Zherkov touched his horse with his spurs; it shifted its footing three times excitedly, not knowing which leg to start with, worked it out, and galloped off, going ahead of the company [of soldiers] and catching up with the coach, also in time with the [soldiers'] song.
This single sentence, in so many ways, encapsulates the wonder that is War and Peace. In a novel that runs to more than 1,200 pages, a novel that swirls from Napoleon's inner thoughts to a baby's dirty diaper, from death in childbirth to death in battle, Tolstoy takes the time to carefully unpack exactly how a horse's legs sort themselves out before a canter. The horse belongs to a minor character. The scene is brief. But for Tolstoy, nothing is a throwaway. A horse's confused legs are as important as Waterloo.
There's an article in the most recent New Yorker titled "Novels of Empire." In it, the scholar and novelist Elif Batuman considers her beloved Russian novels in the age of Putin, when we now read them, and in the age of imperial Russia, when they were written--when future luminaries such as Tolstoy and Pushkin themselves served in the military in the Caucasus and were thus complicit in annexing present-day Georgia, Dagestan, and other Caucasus states into the empire. It's a compelling read, and reminds me also that I should read Edward Said's Culture and Imperialism, which, among other things, addresses the imperial underbelly of novels such as Jane Austen's Mansfield Park. Batuman writes:
Novels and empires grew symbiotically, defining and sustaining each other. "Robinson Crusoe," one of the first British novels, is about an English castaway who learns to exploit the natural and human resources of a non-European island. In an influential reading of "Mansfield Park," Said zooms in on a few references to a second, Antiguan property--implicitly, a sugar plantation--belonging to Mansfield's proprietor. The point isn't just that life in the English countryside is underwritten by slave labor, but that the novel's plot itself mirrors the colonial enterprise. Fanny Price, an outsider at Mansfield, undergoes a series of harrowing social trials, and marries the baronet's son. A rational subject comes to a scary new place--one already inhabited by other, unreasonable people--and becomes its rightful occupant. What does a story like that tell you about how the world works?
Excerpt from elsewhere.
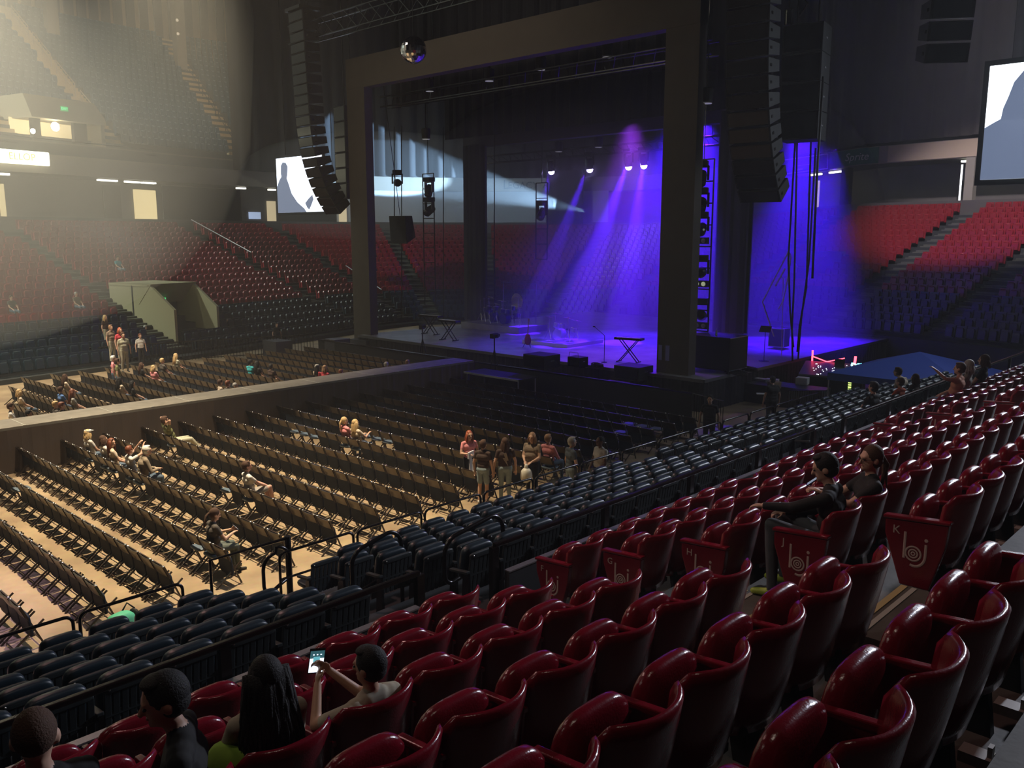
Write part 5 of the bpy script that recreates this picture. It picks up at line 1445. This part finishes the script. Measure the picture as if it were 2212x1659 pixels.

All of this has nothing to do, and everything to do, with Tyre Nichols's brutal beating by Memphis police officers--a video I have not watched because I know it will damage me . . . a privileged choice, in many ways a contemptible choice. A black man beaten to death for pleasure, by five other black men . . . five men who had stepped into roles of power that had been created for them by a state apparatus dedicated to "public safety."
Batuman writes of Tolstoy's late novel Hadji Murat, set in the Chechnya where he had served as a young man. The main character was a real historical figure, "a rebel commander who fell out with Imam Shahil [the Caucasus defender] and offered his services to Russia, but ended up getting decapitated."
His head was sent to the Kunstkamera museum, in St. Petersburg. . . . In the novel Tolstoy likens Hadji Murat's severed head to a beautiful Tartar thistle he uprooted one day from a ditch.